Aucune afféterie, toutefois: ce plaisir des mots – souvent rares ou archaïques – demeure ludique, ce qui permet d’utiliser des termes comme «sycophantes» et «succubes» sans paraître pédant. «A l’inverse, il peut user de mots crus sans vulgarité.»

Ce versant, l’enseignant ne l’a évité ni dans son cours ni dans son livre. Les chansons polissonnes «ne sont pas à mettre à part ni à déprécier, écrit-il; elles sont dans une continuité profonde avec le reste de l’œuvre. Même compassion souriante à l’égard des faibles; même virtuosité dans le maniement de la langue, de ses figures et de ses ressources; même goût de raconter une historiette.»

Complexité musicale
Aimez-vous Brassens? permet en outre de tordre le cou à une idée reçue: si le parolier est de longue date reconnu à sa juste valeur, d’aucuns continuent à croire ses musiques simplistes, toujours identiques. «Parce que le son et le schéma d’accompagnement restent les mêmes, explique Raymond Delley, également pianiste averti. Comme il ne vise pas l’expression lyrique, dramatique, il n’a jamais voulu orchestrer ses chansons. Mais les mélodies sont très riches.»

Au côté de musiques assez simples (dans ce qu’il appelait ses «chansons monochromes»), on en trouve d’autres, nombreuses, extrêmement complexes.

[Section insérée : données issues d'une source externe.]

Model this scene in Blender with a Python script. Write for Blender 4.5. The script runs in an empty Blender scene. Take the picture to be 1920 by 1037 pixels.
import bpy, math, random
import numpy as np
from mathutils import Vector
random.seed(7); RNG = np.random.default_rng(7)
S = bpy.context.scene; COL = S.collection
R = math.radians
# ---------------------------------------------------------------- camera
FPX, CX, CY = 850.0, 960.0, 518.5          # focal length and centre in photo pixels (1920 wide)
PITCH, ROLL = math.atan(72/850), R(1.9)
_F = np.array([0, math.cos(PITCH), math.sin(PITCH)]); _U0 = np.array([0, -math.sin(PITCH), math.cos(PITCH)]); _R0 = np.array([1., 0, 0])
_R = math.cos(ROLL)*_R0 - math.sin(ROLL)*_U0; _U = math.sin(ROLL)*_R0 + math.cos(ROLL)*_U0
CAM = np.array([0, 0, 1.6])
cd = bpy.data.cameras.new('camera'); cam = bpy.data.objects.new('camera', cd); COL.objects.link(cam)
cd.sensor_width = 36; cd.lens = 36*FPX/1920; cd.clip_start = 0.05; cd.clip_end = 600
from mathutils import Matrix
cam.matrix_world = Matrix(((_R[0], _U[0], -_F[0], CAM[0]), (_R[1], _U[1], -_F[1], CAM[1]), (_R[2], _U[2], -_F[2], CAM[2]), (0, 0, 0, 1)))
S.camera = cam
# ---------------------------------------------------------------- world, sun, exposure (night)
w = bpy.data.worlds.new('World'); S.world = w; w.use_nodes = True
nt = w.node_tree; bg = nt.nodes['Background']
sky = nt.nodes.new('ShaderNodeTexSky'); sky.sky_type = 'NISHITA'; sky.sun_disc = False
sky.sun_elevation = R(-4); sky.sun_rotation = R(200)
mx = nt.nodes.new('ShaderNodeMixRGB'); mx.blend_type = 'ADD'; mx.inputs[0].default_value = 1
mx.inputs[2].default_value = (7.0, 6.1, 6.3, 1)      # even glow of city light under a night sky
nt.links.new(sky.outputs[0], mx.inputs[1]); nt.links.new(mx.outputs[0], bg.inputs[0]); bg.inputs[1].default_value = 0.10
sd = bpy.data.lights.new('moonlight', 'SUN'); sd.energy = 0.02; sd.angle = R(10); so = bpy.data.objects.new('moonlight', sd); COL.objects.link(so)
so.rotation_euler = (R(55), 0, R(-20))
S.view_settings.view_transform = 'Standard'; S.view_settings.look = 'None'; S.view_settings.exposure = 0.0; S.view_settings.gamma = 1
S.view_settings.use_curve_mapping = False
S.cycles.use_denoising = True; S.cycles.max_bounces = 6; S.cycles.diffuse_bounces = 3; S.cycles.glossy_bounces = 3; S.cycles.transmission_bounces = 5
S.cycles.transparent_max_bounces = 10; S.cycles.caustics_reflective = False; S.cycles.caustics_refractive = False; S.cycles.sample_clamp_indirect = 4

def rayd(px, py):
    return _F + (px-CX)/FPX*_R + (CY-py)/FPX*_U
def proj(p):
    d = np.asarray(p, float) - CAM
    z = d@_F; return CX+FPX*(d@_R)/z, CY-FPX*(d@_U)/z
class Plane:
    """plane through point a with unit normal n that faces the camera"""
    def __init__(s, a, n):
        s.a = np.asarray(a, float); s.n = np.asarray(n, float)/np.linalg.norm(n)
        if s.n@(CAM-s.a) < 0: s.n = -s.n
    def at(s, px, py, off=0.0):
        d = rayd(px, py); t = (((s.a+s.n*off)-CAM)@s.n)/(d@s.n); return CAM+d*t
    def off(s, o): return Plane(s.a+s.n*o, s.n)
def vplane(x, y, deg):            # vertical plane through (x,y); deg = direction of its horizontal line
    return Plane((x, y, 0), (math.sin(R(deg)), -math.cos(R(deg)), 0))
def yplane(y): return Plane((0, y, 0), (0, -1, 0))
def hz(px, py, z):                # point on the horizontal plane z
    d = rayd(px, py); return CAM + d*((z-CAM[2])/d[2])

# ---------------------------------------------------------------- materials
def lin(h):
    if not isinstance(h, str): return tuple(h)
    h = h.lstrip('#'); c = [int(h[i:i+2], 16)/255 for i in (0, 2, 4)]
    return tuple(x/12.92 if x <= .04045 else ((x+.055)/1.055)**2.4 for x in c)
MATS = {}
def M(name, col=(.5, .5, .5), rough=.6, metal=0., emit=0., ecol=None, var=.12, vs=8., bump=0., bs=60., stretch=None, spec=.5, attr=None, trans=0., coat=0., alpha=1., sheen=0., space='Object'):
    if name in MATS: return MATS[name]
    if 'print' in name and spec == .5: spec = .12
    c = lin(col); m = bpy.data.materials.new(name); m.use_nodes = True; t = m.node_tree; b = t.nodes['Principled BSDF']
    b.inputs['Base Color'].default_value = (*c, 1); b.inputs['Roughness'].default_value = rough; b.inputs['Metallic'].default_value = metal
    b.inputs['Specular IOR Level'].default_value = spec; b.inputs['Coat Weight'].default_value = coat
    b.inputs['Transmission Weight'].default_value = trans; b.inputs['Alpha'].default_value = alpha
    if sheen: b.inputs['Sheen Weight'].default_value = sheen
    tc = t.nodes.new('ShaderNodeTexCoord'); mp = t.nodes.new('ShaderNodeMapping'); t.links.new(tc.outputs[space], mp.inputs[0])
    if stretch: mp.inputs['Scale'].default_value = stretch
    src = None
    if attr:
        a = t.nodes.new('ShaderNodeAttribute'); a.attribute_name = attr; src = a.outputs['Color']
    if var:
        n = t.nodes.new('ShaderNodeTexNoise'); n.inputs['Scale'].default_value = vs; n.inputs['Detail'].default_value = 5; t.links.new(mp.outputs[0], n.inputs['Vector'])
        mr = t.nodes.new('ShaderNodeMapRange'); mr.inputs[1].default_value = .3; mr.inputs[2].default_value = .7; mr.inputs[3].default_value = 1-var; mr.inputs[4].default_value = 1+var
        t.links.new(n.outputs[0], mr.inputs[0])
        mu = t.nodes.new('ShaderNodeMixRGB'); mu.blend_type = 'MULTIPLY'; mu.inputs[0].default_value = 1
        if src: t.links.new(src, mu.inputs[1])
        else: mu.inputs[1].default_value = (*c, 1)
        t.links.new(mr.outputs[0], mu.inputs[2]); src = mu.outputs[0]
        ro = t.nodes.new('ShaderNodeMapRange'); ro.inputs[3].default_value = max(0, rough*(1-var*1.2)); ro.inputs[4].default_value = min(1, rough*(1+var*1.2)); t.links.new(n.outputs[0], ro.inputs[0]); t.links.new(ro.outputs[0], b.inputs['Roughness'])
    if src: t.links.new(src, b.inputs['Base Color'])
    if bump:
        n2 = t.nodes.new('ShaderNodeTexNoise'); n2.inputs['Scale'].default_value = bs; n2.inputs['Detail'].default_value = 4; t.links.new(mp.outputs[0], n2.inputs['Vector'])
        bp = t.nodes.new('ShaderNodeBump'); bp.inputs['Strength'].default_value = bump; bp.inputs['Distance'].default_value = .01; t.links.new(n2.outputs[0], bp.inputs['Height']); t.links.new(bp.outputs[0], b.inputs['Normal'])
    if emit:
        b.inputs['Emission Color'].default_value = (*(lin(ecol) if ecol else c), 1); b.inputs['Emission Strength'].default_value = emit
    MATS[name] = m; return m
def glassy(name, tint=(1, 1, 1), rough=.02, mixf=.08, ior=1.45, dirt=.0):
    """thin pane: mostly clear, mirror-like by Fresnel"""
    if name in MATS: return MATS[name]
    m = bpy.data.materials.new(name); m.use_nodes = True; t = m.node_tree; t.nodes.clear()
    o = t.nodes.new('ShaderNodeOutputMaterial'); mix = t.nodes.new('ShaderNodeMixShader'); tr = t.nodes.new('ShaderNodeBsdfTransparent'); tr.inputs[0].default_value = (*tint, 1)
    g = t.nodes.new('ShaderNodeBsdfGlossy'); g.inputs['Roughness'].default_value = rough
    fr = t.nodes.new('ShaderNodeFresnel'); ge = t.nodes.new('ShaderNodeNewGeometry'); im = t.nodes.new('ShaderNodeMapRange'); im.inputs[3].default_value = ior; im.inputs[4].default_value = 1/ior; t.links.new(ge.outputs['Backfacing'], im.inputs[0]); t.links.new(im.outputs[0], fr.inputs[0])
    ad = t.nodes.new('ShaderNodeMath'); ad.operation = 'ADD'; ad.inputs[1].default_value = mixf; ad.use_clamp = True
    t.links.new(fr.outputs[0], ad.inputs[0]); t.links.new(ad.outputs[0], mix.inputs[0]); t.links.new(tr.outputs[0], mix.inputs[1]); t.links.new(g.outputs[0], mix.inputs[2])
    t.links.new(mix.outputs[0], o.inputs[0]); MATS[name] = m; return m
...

Le chapitre consacré à la musique, réalisé avec la collaboration du compositeur et chef de chœur Yves Piller, donne l’exemple du Modeste: «On défie quiconque de la chanter s’il n’a pas une solide formation vocale, tant les sauts de la mélodie, sa progression comme celle d’une vague, entre haut et bas, semblent vertigineux.»

Chanteur de jazz
Passionné de jazz, Brassens a aussi cette manière syncopée de chanter, déjà soulignée par Boris Vian. Chaque syllabe est posée en léger décalage: «L’interprète prend un peu de retard ou d’avance sur le tempo de fer de l’accompagnement, d’où un effet de déhanchement, de swing.»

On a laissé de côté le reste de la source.